Data segment:
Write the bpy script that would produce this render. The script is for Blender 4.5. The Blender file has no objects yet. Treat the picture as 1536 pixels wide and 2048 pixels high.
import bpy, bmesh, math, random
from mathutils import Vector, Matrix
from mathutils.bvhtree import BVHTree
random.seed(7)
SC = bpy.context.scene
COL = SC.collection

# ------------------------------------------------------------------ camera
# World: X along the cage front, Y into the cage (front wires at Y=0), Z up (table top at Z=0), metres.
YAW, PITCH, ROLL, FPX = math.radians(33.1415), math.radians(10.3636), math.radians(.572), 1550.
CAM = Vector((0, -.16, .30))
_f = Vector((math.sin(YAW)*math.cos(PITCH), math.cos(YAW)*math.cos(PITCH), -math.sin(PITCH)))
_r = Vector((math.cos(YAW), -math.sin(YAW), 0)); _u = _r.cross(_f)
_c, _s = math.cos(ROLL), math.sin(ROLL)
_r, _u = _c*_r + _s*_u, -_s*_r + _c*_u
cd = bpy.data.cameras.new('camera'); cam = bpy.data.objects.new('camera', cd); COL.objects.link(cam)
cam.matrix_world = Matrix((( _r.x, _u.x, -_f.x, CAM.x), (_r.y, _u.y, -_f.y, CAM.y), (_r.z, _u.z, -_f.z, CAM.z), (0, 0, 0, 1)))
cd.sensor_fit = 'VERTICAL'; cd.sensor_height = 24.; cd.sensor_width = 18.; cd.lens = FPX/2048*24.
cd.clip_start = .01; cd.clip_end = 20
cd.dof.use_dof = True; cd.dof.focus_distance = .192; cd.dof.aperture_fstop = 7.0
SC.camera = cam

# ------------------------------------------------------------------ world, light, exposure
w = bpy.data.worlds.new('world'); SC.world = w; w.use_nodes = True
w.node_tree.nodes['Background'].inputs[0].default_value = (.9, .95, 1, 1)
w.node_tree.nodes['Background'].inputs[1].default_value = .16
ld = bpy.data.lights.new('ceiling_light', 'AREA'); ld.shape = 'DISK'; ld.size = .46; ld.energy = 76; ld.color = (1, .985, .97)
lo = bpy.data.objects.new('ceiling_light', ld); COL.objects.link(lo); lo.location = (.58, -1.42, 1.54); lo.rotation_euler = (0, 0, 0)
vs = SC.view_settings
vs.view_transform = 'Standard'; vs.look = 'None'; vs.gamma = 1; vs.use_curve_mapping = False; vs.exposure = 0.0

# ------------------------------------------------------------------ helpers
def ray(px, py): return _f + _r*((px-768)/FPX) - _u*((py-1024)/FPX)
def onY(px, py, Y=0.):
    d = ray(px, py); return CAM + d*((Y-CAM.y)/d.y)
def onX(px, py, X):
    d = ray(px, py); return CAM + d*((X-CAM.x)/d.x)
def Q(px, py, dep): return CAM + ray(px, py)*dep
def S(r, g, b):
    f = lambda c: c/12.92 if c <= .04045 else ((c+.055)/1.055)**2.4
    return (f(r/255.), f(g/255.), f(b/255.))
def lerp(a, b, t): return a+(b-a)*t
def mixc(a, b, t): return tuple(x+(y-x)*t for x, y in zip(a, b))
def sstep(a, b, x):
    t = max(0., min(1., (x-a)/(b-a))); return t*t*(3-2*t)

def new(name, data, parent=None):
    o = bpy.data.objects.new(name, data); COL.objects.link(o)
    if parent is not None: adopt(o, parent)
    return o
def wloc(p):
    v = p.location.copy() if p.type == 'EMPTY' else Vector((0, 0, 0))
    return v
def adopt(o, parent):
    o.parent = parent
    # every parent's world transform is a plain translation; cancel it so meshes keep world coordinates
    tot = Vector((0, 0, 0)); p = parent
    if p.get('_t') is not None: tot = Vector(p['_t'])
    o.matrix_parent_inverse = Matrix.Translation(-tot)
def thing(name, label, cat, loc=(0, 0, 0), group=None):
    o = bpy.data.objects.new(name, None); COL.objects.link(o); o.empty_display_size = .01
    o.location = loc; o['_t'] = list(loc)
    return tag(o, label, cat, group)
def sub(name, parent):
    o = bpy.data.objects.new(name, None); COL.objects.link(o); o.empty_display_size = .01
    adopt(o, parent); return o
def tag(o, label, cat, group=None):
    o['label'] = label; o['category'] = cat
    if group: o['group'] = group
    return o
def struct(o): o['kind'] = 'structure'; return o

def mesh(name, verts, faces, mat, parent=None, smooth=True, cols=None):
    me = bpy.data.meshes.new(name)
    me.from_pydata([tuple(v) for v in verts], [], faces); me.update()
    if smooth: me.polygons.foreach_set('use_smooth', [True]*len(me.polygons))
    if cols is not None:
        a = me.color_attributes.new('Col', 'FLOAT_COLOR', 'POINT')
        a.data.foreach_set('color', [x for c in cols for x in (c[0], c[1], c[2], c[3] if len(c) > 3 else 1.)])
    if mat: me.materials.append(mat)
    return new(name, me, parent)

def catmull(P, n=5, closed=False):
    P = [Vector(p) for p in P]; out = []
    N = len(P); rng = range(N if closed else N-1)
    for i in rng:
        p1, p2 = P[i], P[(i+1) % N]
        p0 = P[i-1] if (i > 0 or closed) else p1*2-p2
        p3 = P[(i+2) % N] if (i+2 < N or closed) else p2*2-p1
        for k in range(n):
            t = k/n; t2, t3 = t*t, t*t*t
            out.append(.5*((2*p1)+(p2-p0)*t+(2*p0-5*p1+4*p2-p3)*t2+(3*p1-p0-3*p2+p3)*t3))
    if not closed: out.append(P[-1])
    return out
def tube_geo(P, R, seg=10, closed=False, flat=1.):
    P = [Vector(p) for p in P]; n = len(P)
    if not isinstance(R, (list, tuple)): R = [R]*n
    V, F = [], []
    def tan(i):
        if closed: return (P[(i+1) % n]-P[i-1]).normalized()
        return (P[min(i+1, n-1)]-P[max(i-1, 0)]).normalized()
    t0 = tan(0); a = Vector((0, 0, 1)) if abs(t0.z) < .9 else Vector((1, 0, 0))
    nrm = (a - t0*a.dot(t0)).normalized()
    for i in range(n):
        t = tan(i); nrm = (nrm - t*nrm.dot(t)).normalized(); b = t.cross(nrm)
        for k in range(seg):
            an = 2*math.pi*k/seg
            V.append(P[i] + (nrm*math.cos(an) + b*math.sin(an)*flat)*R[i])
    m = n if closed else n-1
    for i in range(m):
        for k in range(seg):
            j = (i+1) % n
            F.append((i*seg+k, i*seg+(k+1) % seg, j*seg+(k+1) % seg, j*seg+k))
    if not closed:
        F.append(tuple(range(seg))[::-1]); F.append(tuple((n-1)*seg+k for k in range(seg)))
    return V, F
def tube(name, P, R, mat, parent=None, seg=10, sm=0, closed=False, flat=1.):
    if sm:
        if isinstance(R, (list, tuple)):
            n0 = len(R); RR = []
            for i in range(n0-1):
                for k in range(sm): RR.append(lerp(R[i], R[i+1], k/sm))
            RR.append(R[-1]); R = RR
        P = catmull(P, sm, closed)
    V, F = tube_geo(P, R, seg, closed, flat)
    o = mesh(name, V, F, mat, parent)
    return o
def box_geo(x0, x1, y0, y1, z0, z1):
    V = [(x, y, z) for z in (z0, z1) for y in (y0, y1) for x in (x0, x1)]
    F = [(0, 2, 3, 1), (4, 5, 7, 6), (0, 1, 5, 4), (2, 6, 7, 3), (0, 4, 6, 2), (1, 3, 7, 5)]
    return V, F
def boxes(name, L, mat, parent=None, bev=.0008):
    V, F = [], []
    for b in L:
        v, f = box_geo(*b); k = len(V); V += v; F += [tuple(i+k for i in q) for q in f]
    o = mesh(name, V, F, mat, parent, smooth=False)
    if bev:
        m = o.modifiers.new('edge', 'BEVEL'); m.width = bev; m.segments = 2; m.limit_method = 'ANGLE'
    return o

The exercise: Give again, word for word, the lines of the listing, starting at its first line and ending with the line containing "COL = SC.collection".

Worked answer:
Write the bpy script that would produce this render. The script is for Blender 4.5. The Blender file has no objects yet. Treat the picture as 1536 pixels wide and 2048 pixels high.
import bpy, bmesh, math, random
from mathutils import Vector, Matrix
from mathutils.bvhtree import BVHTree
random.seed(7)
SC = bpy.context.scene
COL = SC.collection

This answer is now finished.